(EXERCISE BRIEF): Locate the string "this" in the listing below. Copy every line where it is found.

--- START OF MATERIALS PROVIDED ---

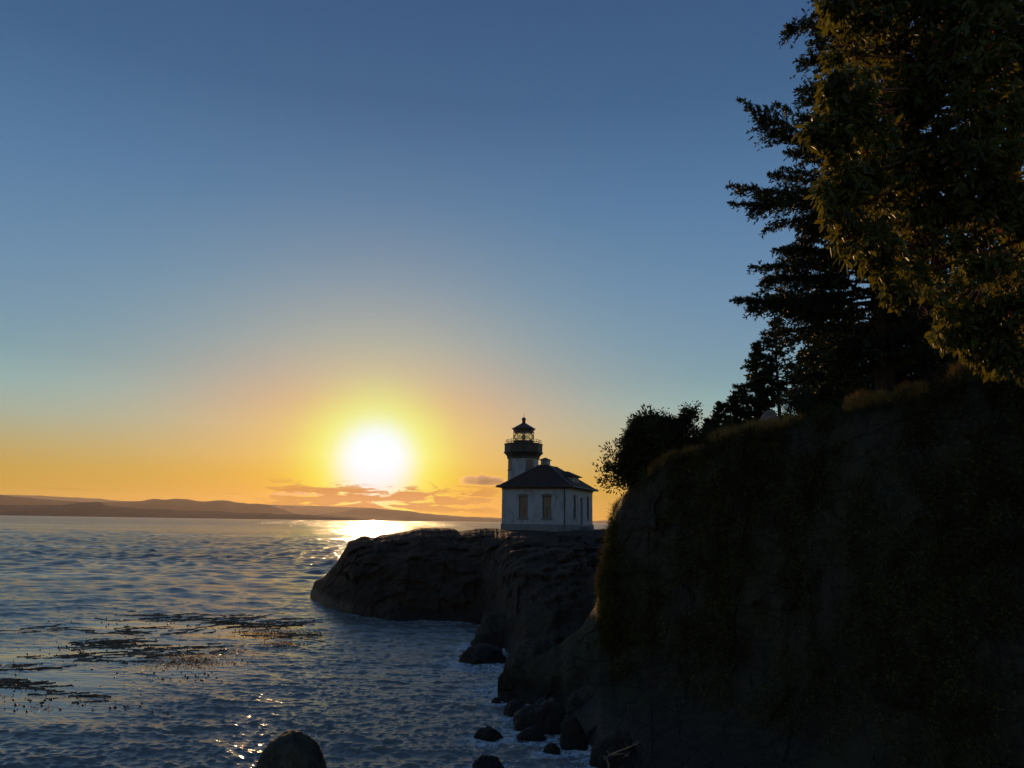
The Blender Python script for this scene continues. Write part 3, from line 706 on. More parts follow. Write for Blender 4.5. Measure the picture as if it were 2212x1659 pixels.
    v = MB(); v.lathe([(0.20, zt+1.18), (0.20, zt+1.50), (0.27, zt+1.53), (0.27, zt+1.60), (0.22, zt+1.70), (0.12, zt+1.78), (0.04, zt+1.82), (0.03, zt+1.9)], 14, 0, c); v.build('roof_ball', ROOFT, root, smooth=True)
    v = MB(); v.tube([(tx, ty, zt+1.85), (tx, ty, zt+2.45)], [0.022, 0.008], 6); v.build('lightning_rod', IRON, root)
    # tower windows on the faces turned to the left and to the viewer's right
    for ang in (-math.pi/4, -math.pi*3/4):
        ap = RT*math.cos(o8); nx, ny = math.cos(ang), math.sin(ang); ux, uy = -ny, nx
        def P(u, d, z): return (tx+nx*(ap+d)+ux*u, ty+ny*(ap+d)+uy*u, z)
        def slab(mb, a, b2, d0, d1, z0_, z1_):
            q = [P(a, d0, z0_), P(b2, d0, z0_), P(b2, d1, z0_), P(a, d1, z0_), P(a, d0, z1_), P(b2, d0, z1_), P(b2, d1, z1_), P(a, d1, z1_)]
            mb.add(q, [(0, 3, 2, 1), (4, 5, 6, 7), (0, 1, 5, 4), (1, 2, 6, 5), (2, 3, 7, 6), (3, 0, 4, 7)])
        f = MB(); z0_, z1_ = 6.95, 8.1
        slab(f, -0.46, -0.38, 0.0, 0.05, z0_, z1_); slab(f, 0.38, 0.46, 0.0, 0.05, z0_, z1_); slab(f, -0.38, 0.38, 0.0, 0.05, z0_, z0_+0.07); slab(f, -0.38, 0.38, 0.0, 0.05, z1_-0.07, z1_); slab(f, -0.38, 0.38, 0.0, 0.04, 7.5, 7.55)
        wn = f.build('window', TRIM, root)
        f = MB(); slab(f, -0.379, 0.379, 0.0, 0.012, z0_+0.071, z1_-0.071); f.build('pane', SUNSET_PANE, wn)
        f = MB(); slab(f, -0.55, 0.55, 0.0, 0.12, z0_-0.12, z0_-0.003); f.build('sill', TRIM, wn)
build_lighthouse()

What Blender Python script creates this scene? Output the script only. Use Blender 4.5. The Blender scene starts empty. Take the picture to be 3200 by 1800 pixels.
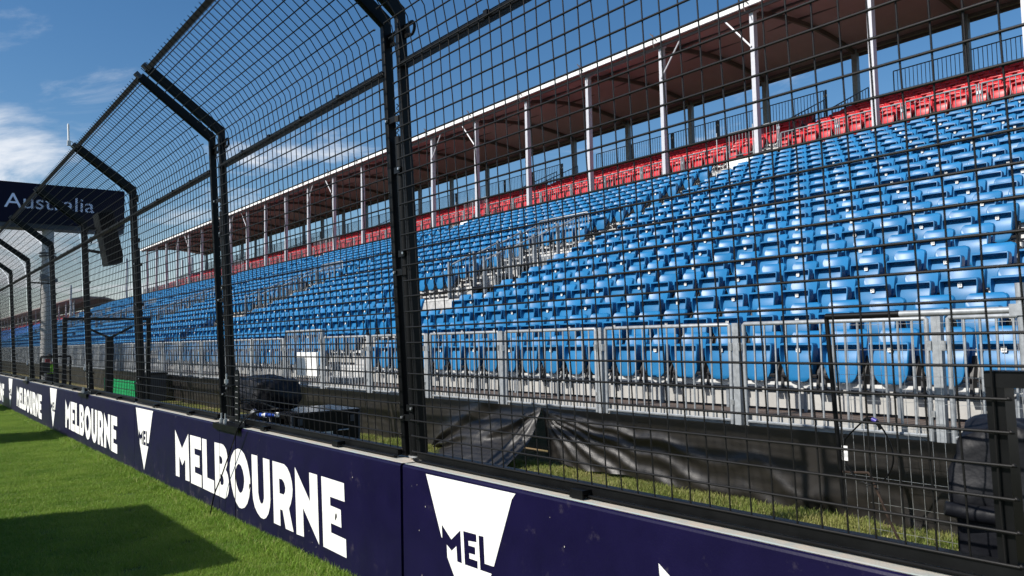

--- END OF MATERIALS PROVIDED ---

(THE RESPONSE):
The Blender Python script for this scene continues. Write part 3, from line 706 on. More parts follow. Write for Blender 4.5. Measure the picture as if it were 2212x1659 pixels.
What Blender Python script creates this scene? Output the script only. Use Blender 4.5. The Blender scene starts empty. Take the picture to be 3200 by 1800 pixels.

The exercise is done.